UCLA Rabbi Apologizes For Attacking Activist
What began as a campus dispute over Israel resulted in a four-year legal battle that came to an end only this month, after a top campus rabbi in Los Angeles issued a formal apology.
“I am deeply sorry that I hit, kicked and scratched you and called you a liar on October 21, 2003,” Rabbi Chaim Seidler-Feller wrote in his apology to Rachel Neuwirth, a 57-year-old pro-Israel activist in Los Angeles.
The apology from Seidler-Feller, director of Hillel at the University of California, Los Angeles, caps a long saga that began when Neuwirth confronted Seidler-Feller after a campus appearance by Harvard law professor Alan Dershowitz.
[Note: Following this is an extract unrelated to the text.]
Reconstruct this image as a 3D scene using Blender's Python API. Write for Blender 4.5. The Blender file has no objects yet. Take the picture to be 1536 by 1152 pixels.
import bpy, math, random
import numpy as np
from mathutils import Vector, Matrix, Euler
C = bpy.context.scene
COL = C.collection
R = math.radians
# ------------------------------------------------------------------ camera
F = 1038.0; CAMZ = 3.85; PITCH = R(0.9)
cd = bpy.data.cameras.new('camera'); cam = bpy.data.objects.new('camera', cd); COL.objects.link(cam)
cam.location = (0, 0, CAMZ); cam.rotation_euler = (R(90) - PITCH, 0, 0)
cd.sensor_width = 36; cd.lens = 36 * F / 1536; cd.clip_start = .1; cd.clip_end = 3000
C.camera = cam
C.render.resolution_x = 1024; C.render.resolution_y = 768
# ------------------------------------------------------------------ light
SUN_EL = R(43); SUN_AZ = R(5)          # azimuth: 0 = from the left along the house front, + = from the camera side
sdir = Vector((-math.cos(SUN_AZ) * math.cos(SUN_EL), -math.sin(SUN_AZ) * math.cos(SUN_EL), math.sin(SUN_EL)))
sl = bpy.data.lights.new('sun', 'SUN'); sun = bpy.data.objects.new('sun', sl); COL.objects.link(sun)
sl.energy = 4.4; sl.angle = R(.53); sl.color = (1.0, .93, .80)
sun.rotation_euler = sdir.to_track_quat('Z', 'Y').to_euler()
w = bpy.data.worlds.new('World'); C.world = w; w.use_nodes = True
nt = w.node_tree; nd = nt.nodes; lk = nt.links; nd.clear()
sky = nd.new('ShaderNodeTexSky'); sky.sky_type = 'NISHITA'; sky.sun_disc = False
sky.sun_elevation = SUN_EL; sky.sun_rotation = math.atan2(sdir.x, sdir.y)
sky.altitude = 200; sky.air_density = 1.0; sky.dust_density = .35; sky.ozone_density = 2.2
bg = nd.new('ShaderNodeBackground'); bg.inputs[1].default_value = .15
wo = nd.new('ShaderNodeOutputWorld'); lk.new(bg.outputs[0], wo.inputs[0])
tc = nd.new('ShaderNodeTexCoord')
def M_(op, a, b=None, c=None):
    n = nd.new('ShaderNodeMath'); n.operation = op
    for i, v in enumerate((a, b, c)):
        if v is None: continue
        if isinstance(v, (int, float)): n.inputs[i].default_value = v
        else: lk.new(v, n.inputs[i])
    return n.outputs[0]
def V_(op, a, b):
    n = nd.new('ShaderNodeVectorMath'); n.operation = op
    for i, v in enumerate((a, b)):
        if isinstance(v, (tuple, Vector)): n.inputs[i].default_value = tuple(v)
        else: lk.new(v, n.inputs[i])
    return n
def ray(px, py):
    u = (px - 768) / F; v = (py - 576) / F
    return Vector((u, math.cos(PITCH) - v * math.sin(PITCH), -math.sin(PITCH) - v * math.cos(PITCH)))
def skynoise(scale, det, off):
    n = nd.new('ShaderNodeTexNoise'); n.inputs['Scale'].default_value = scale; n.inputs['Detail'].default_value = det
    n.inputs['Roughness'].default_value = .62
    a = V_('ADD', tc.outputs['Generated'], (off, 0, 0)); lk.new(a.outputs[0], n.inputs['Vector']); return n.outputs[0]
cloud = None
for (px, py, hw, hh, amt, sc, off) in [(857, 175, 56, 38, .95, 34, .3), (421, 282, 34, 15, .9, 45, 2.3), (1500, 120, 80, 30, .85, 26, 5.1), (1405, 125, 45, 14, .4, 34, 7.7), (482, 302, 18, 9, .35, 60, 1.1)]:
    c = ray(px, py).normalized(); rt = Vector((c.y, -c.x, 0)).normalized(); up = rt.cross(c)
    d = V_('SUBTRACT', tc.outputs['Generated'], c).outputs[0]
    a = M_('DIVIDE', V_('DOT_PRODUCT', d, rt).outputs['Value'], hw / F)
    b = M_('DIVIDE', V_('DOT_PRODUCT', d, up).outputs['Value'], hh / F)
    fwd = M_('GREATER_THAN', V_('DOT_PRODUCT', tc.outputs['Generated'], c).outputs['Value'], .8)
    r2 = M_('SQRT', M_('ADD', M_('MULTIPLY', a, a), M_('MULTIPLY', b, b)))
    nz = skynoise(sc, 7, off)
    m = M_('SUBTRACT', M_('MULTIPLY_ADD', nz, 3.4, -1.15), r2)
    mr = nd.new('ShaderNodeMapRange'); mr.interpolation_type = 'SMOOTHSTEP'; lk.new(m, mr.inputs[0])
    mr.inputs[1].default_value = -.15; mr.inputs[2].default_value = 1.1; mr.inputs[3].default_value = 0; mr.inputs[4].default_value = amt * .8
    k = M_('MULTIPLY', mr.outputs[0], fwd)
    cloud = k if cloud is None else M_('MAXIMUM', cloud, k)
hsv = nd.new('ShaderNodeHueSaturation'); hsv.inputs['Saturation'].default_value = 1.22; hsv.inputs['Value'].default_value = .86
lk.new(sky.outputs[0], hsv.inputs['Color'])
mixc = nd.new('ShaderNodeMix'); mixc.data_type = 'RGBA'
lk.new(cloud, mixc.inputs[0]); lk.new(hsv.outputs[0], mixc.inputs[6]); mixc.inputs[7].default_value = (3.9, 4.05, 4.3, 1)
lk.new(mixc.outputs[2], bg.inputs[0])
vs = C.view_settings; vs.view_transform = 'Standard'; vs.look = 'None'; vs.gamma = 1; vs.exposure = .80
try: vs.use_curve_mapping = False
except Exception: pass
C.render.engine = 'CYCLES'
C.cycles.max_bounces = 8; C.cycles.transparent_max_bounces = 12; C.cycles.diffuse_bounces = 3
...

Neuwirth, who was born in Israel, is a real estate broker by profession but has advocated for Israel in articles in right-wing magazines.
As part of the settlement that was agreed to in a California Superior Court, Seidler-Feller had to write the public apology and also pay a “substantial” sum of money, according to Neuwirth.
“I can take a beating; I was in the military,” Neuwirth told the Forward, “but when you grow old, you really feel it all over yourself.”
The national Hillel organization was also a defendant in the suit. Seidler-Feller was initially suspended from his position at UCLA, but he has since been reinstated and will not be disciplined further.
“The whole incident happened three years ago, and it was dealt with appropriately at the time,” said David Levy, executive director of the the Los Angeles Hillel Council.
Seidler-Feller, who has been a Hillel director for almost 30 years, is currently on sabbatical and could not be reached for comment. His lawyer said that the settlement was “amicable,” but he declined to comment otherwise.
Seidler-Feller has had many defenders in the Los Angeles area, most of whom have claimed that Neuwirth and her allies were using the incident to oust Seidler-Feller as retribution for his dovish views on Middle Eastern politics. Lawyers for Seidler-Feller initially said he was provoked to assault Neuwirth after she called him a kapo — the word for Jews who collaborated with the Nazis. In his apology, the rabbi said his actions were “unprovoked.”
The incident was given further amplification this week when a columnist for the UCLA student newspaper, the Daily Bruin, wrote that Seidler-Feller should be fired for his actions. The columnist, David Lazar, also tracked down another pro-Israel activist who said she was confronted by Seidler-Feller at the same event. Allyson Rowen Taylor, who is a regular in Los Angeles pro-Israel circles, told the Forward that, as she was walking out of the event with Rowen Taylor, Seidler-Feller “lunged at me. He was literally spitting in my face.”
Rowen Taylor said she did not push her complaint because she works for Jewish organizations in the area.
Because it is confidential, the settlement does not entirely clear up the exact sequence of events on the fateful night in the fall of 2003. What is agreed upon is that Neuwirth and Seidler-Feller were both at a campus event with Dershowitz, an outspoken advocate for Israel. Afterward, Seidler-Feller was speaking with a group of Muslim protesters when Neuwirth approached. She heard the rabbi inviting the protesters to an event the next day with Palestinian activist Sari Nusseibeh. Neuwirth chastised the group, saying that Nusseibeh had been responsible for Iraqi missile attacks on Israel.
Seidler-Feller’s lawyers maintained that Neuwirth called the rabbi a kapo before he began attacking her. Neuwirth said she only called him that after the attack began.
Local police decided not to press charges against the rabbi, but they did recommend that he attend anger management classes and apologize to Neuwirth. She rejected his initial apology and filed her civil lawsuit.
The event gained international media attention after local Jewish groups got involved — the more liberal ones on Seidler-Feller’s side, and the more hawkish ones on Neuwirth’s. Dozens of UCLA professors signed a letter supporting Seidler-Feller, stating that “the Jewish community must ask how a longtime teacher, scholar and leader can be branded with one of the most repugnant epithets imaginable —‘kapo’.”
Neuwirth told the Forward that she is satisfied with the settlement but wishes the rabbi would have been fired. Rowen Taylor, the other person who said that she was confronted by the rabbi, now works for Stand With Us, a pro-Israel campus organization in the area. She said that, after all that has happened, “it was hard for me to sit at a table with him and discuss campus issues.”